═════ DATA SEGMENT ═════

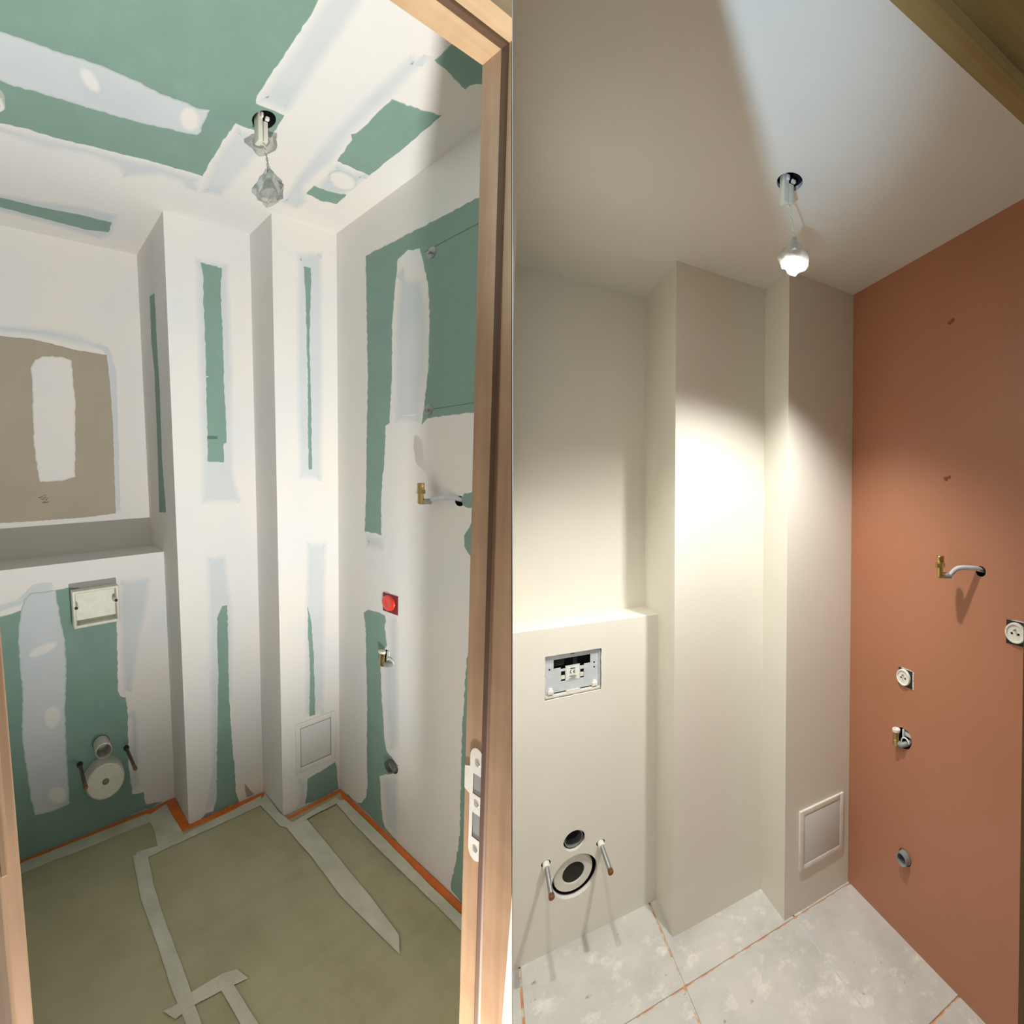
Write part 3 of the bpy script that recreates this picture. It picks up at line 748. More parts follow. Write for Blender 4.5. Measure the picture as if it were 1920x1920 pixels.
# ------------------------------------------------------------------ objects that both rooms have
def ceiling_bulb(room, hole, bulb, label, lit):
    t = thing(room, 'hanging_bulb', (bulb[0], bulb[1], bulb[2]), label, 'lamp')
    hx, hy = hole
    # white terminal block hooked in the hole
    g = G().box((hx - .026, hy - .010, H - .066), (hx - .009, hy + .012, H + .012), .002)
    g.box((hx - .009, hy - .012, H - .064), (hx + .006, hy + .008, H - .012), .002)
    b = mesh(room, 'terminal_block', g, 'offwhite', t)
    g = G().box((hx - .018, hy - .016, H - .006), (hx - .010, hy - .009, H + .006), .001).box((hx - .004, hy - .018, H - .010), (hx + .008, hy - .010, H - .002), .001)
    mesh(room, 'terminal_tab', g, 'white', b)
    bx, by, bz = bulb
    top = (hx - .006, hy - .003, H - .064)
    end = (bx, by, bz + .034)
    for s in (-1, 1):
        pts = []
        for k in range(25):
            q = k / 24
            a = q * 5.5 * PI + (PI if s > 0 else 0)
            r = .0022 * (1 if 0 < k < 24 else .6)
            pts.append((top[0] + (end[0] - top[0]) * q + r * math.cos(a) + .004 * math.sin(q * PI), top[1] + (end[1] - top[1]) * q + r * math.sin(a), top[2] + (end[2] - top[2]) * q))
        mesh(room, 'wire', G().tube(pts, .0016, 6), 'offwhite', t)
    # spot bulb: ceramic base with two pins, ribbed reflector, face
    g = G().lathe((bx, by, bz), 2, [(.036, .006), (.034, .011), (.014, .0115)], 20)
    body = mesh(room, 'bulb_base', g, 'white', t)
    g = G().lathe((bx, by, bz), 2, [(.014, .012), (.006, .017), (-.008, .0225), (-.016, .0250)], 24, cap0=False, cap1=False)
    mesh(room, 'reflector', g, 'glass' if not lit else 'white', t)
    g = G().lathe((bx, by, bz), 2, [(-.0150, .0245), (-.0175, .0235), (-.019, .016), (-.0195, .002)], 24, cap0=False)
    mesh(room, 'bulb_face', g, 'glow' if lit else 'glass', t)
    # crumpled clear film around the bulb, gathered at the wire
    rnd = random.Random(11 if lit else 5)
    g = G()
    n = 22
    prof = [(.052, .005), (.044, .008), (.034, .017), (.020, .029), (.004, .037), (-.012, .039), (-.026, .034), (-.036, .020), (-.040, .004)]
    vs = []
    for o, r in prof:
        for k in range(n):
            a = 2 * PI * k / n
            f = 1 + .16 * math.sin(3 * a + o * 60) + .10 * math.sin(5 * a - o * 110) + rnd.uniform(-.10, .10)
            ex = 1.0 + (.30 * max(0, math.cos(a - .5)) if -.03 < o < .03 else 0)
            vs.append((bx + r * f * ex * math.cos(a), by + r * f * ex * math.sin(a), bz + o + rnd.uniform(-.003, .003)))
    fs = []
    for k in range(len(prof) - 1):
        for i in range(n):
            j = (i + 1) % n
            fs.append((k * n + i, k * n + j, (k + 1) * n + j, (k + 1) * n + i))
    fs.append(tuple((len(prof) - 1) * n + i for i in range(n)))
    g.add(vs, fs)
    mesh(room, 'plastic_wrap', g, 'bag_lit' if lit else 'bag', t, 12)
    return t

ceiling_bulb(R1, (-0.576, -0.375), (-0.566, -0.376, 2.325), 'unlit bulb wrapped in clear plastic, hanging from the green and white ceiling', False)

t = thing(R1, 'terminal_block', (-1.235, -.125, H - .03), 'white round terminal at the ceiling hole cut by the left picture edge', 'terminal')
g = G().lathe((-1.240, -.125, H), 2, [(.010, .030), (-.022, .030), (-.026, .026), (-.026, .018), (-.020, .016), (-.020, .002)], 28)
mesh(R1, 'cover', g, 'white', t)
g = G().tube(smooth_path([(-1.240, -.125, H - .018), (-1.243, -.128, H - .06), (-1.262, -.12, H - .12)], 6), .003, 8)
mesh(R1, 'wire', g, 'offwhite', t)

def brass_elbow(room, root, tip, label, wall_z):
    """White water pipe bending out of the side wall and ending in an upright brass fitting."""
    t = thing(room, 'pipe_elbow', (tip[0], tip[1], tip[2]), label, 'pipe')
    x, y, z = tip
    pts = smooth_path([(root[0] + .030, root[1] - .002, root[2] - .004), (root[0] + .004, root[1], root[2] + .001), (root[0] - .016, root[1] + .012, root[2] + .006), (x * .62, root[1] + (y - root[1]) * .50, root[2] + .004), (x + .018, y - .022, z + .009)], 7)
    mesh(room, 'pipe', G().tube(pts, .0078, 12), 'plate', t)
    pts = [(x + .022, y - .026, z + .0095), (x + .006, y - .008, z + .0085)]
    mesh(room, 'sleeve', G().tube(pts, .0095, 12), 'grey', t)
    g = G().lathe((x, y, z), 2, [(.0, .006), (.003, .010), (.016, .0102), (.022, .0098), (.034, .0098)], 20)
    g.tube([(x, y, z + .0085), (x + .009, y - .011, z + .0088)], .0098, 14)
    mesh(room, 'elbow', g, 'brass', t)
    g = G().lathe((x, y, z), 2, [(.034, .0135), (.035, .0150), (.047, .0150), (.048, .0135)], 6)
    mesh(room, 'hex_nut', g, 'brass', t, 20)
    g = G().lathe((x, y, z), 2, [(.048, .0115), (.052, .0130), (.055, .0115), (.058, .0115), (.060, .0122), (.069, .0122), (.071, .0105)], 20)
    mesh(room, 'end_cap', g, 'brass', t)
    return t

brass_elbow(R1, (0, -0.600, 1.409), (-0.08, -0.514, 1.394), 'white pipe bending from the white plastered side wall to a dull brass fitting', 0)

def hole_valve(room, c, label):
    """Angle valve body in its round wall opening."""
    y, z = c
    t = thing(room, 'angle_valve', (-0.01, y + .018, z - .025), label, 'valve')
    x, yy = -.014, y + .022
    g = G().lathe((x, yy, z), 2, [(-.032, .010), (-.028, .0125), (-.010, .0125), (-.008, .0110), (.012, .0110), (.014, .0125), (.020, .0125)], 18)
    mesh(room, 'valve_body', g, 'brass', t)
    g = G().lathe((x, yy, z), 2, [(.020, .012), (.021, .0145), (.026, .0150), (.030, .0145), (.031, .008), (.028, .005)], 20)
    mesh(room, 'white_cap', g, 'white', t)
    g = G().tube(smooth_path([(x + .004, yy - .010, z - .022), (x + .004, yy - .026, z - .020), (.012, yy - .040, z - .012), (.030, yy - .044, z - .002)], 6), .010, 12)
    mesh(room, 'grey_elbow', g, 'grey', t)
    pts = [(-.004, y - .012 + .017 * math.cos(a), z - .010 + .017 * math.sin(a)) for a in [k * PI / 12 - .6 for k in range(15)]]
    mesh(room, 'clip_ring', G().tube(pts, .0028, 8), 'white', t)
    g = G().box((-.003, y - .004, z + .004), (.010, y + .004, z + .034), .001).box((.004, y - .034, z + .010), (.012, y - .002, z + .026), .001)
    mesh(room, 'mounting_tab', g, 'plate', t)
    return t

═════

OBJECTIVE:
Quote every line word for word and keep the images out of the copy.

EXERCISE SOLUTION:
Write part 3 of the bpy script that recreates this picture. It picks up at line 748. More parts follow. Write for Blender 4.5. Measure the picture as if it were 1920x1920 pixels.
# ------------------------------------------------------------------ objects that both rooms have
def ceiling_bulb(room, hole, bulb, label, lit):
    t = thing(room, 'hanging_bulb', (bulb[0], bulb[1], bulb[2]), label, 'lamp')
    hx, hy = hole
    # white terminal block hooked in the hole
    g = G().box((hx - .026, hy - .010, H - .066), (hx - .009, hy + .012, H + .012), .002)
    g.box((hx - .009, hy - .012, H - .064), (hx + .006, hy + .008, H - .012), .002)
    b = mesh(room, 'terminal_block', g, 'offwhite', t)
    g = G().box((hx - .018, hy - .016, H - .006), (hx - .010, hy - .009, H + .006), .001).box((hx - .004, hy - .018, H - .010), (hx + .008, hy - .010, H - .002), .001)
    mesh(room, 'terminal_tab', g, 'white', b)
    bx, by, bz = bulb
    top = (hx - .006, hy - .003, H - .064)
    end = (bx, by, bz + .034)
    for s in (-1, 1):
        pts = []
        for k in range(25):
            q = k / 24
            a = q * 5.5 * PI + (PI if s > 0 else 0)
            r = .0022 * (1 if 0 < k < 24 else .6)
            pts.append((top[0] + (end[0] - top[0]) * q + r * math.cos(a) + .004 * math.sin(q * PI), top[1] + (end[1] - top[1]) * q + r * math.sin(a), top[2] + (end[2] - top[2]) * q))
        mesh(room, 'wire', G().tube(pts, .0016, 6), 'offwhite', t)
    # spot bulb: ceramic base with two pins, ribbed reflector, face
    g = G().lathe((bx, by, bz), 2, [(.036, .006), (.034, .011), (.014, .0115)], 20)
    body = mesh(room, 'bulb_base', g, 'white', t)
    g = G().lathe((bx, by, bz), 2, [(.014, .012), (.006, .017), (-.008, .0225), (-.016, .0250)], 24, cap0=False, cap1=False)
    mesh(room, 'reflector', g, 'glass' if not lit else 'white', t)
    g = G().lathe((bx, by, bz), 2, [(-.0150, .0245), (-.0175, .0235), (-.019, .016), (-.0195, .002)], 24, cap0=False)
    mesh(room, 'bulb_face', g, 'glow' if lit else 'glass', t)
    # crumpled clear film around the bulb, gathered at the wire
    rnd = random.Random(11 if lit else 5)
    g = G()
    n = 22
    prof = [(.052, .005), (.044, .008), (.034, .017), (.020, .029), (.004, .037), (-.012, .039), (-.026, .034), (-.036, .020), (-.040, .004)]
    vs = []
    for o, r in prof:
        for k in range(n):
            a = 2 * PI * k / n
            f = 1 + .16 * math.sin(3 * a + o * 60) + .10 * math.sin(5 * a - o * 110) + rnd.uniform(-.10, .10)
            ex = 1.0 + (.30 * max(0, math.cos(a - .5)) if -.03 < o < .03 else 0)
            vs.append((bx + r * f * ex * math.cos(a), by + r * f * ex * math.sin(a), bz + o + rnd.uniform(-.003, .003)))
    fs = []
    for k in range(len(prof) - 1):
        for i in range(n):
            j = (i + 1) % n
            fs.append((k * n + i, k * n + j, (k + 1) * n + j, (k + 1) * n + i))
    fs.append(tuple((len(prof) - 1) * n + i for i in range(n)))
    g.add(vs, fs)
    mesh(room, 'plastic_wrap', g, 'bag_lit' if lit else 'bag', t, 12)
    return t

ceiling_bulb(R1, (-0.576, -0.375), (-0.566, -0.376, 2.325), 'unlit bulb wrapped in clear plastic, hanging from the green and white ceiling', False)

t = thing(R1, 'terminal_block', (-1.235, -.125, H - .03), 'white round terminal at the ceiling hole cut by the left picture edge', 'terminal')
g = G().lathe((-1.240, -.125, H), 2, [(.010, .030), (-.022, .030), (-.026, .026), (-.026, .018), (-.020, .016), (-.020, .002)], 28)
mesh(R1, 'cover', g, 'white', t)
g = G().tube(smooth_path([(-1.240, -.125, H - .018), (-1.243, -.128, H - .06), (-1.262, -.12, H - .12)], 6), .003, 8)
mesh(R1, 'wire', g, 'offwhite', t)

def brass_elbow(room, root, tip, label, wall_z):
    """White water pipe bending out of the side wall and ending in an upright brass fitting."""
    t = thing(room, 'pipe_elbow', (tip[0], tip[1], tip[2]), label, 'pipe')
    x, y, z = tip
    pts = smooth_path([(root[0] + .030, root[1] - .002, root[2] - .004), (root[0] + .004, root[1], root[2] + .001), (root[0] - .016, root[1] + .012, root[2] + .006), (x * .62, root[1] + (y - root[1]) * .50, root[2] + .004), (x + .018, y - .022, z + .009)], 7)
    mesh(room, 'pipe', G().tube(pts, .0078, 12), 'plate', t)
    pts = [(x + .022, y - .026, z + .0095), (x + .006, y - .008, z + .0085)]
    mesh(room, 'sleeve', G().tube(pts, .0095, 12), 'grey', t)
    g = G().lathe((x, y, z), 2, [(.0, .006), (.003, .010), (.016, .0102), (.022, .0098), (.034, .0098)], 20)
    g.tube([(x, y, z + .0085), (x + .009, y - .011, z + .0088)], .0098, 14)
    mesh(room, 'elbow', g, 'brass', t)
    g = G().lathe((x, y, z), 2, [(.034, .0135), (.035, .0150), (.047, .0150), (.048, .0135)], 6)
    mesh(room, 'hex_nut', g, 'brass', t, 20)
    g = G().lathe((x, y, z), 2, [(.048, .0115), (.052, .0130), (.055, .0115), (.058, .0115), (.060, .0122), (.069, .0122), (.071, .0105)], 20)
    mesh(room, 'end_cap', g, 'brass', t)
    return t

brass_elbow(R1, (0, -0.600, 1.409), (-0.08, -0.514, 1.394), 'white pipe bending from the white plastered side wall to a dull brass fitting', 0)

def hole_valve(room, c, label):
    """Angle valve body in its round wall opening."""
    y, z = c
    t = thing(room, 'angle_valve', (-0.01, y + .018, z - .025), label, 'valve')
    x, yy = -.014, y + .022
    g = G().lathe((x, yy, z), 2, [(-.032, .010), (-.028, .0125), (-.010, .0125), (-.008, .0110), (.012, .0110), (.014, .0125), (.020, .0125)], 18)
    mesh(room, 'valve_body', g, 'brass', t)
    g = G().lathe((x, yy, z), 2, [(.020, .012), (.021, .0145), (.026, .0150), (.030, .0145), (.031, .008), (.028, .005)], 20)
    mesh(room, 'white_cap', g, 'white', t)
    g = G().tube(smooth_path([(x + .004, yy - .010, z - .022), (x + .004, yy - .026, z - .020), (.012, yy - .040, z - .012), (.030, yy - .044, z - .002)], 6), .010, 12)
    mesh(room, 'grey_elbow', g, 'grey', t)
    pts = [(-.004, y - .012 + .017 * math.cos(a), z - .010 + .017 * math.sin(a)) for a in [k * PI / 12 - .6 for k in range(15)]]
    mesh(room, 'clip_ring', G().tube(pts, .0028, 8), 'white', t)
    g = G().box((-.003, y - .004, z + .004), (.010, y + .004, z + .034), .001).box((.004, y - .034, z + .010), (.012, y - .002, z + .026), .001)
    mesh(room, 'mounting_tab', g, 'plate', t)
    return t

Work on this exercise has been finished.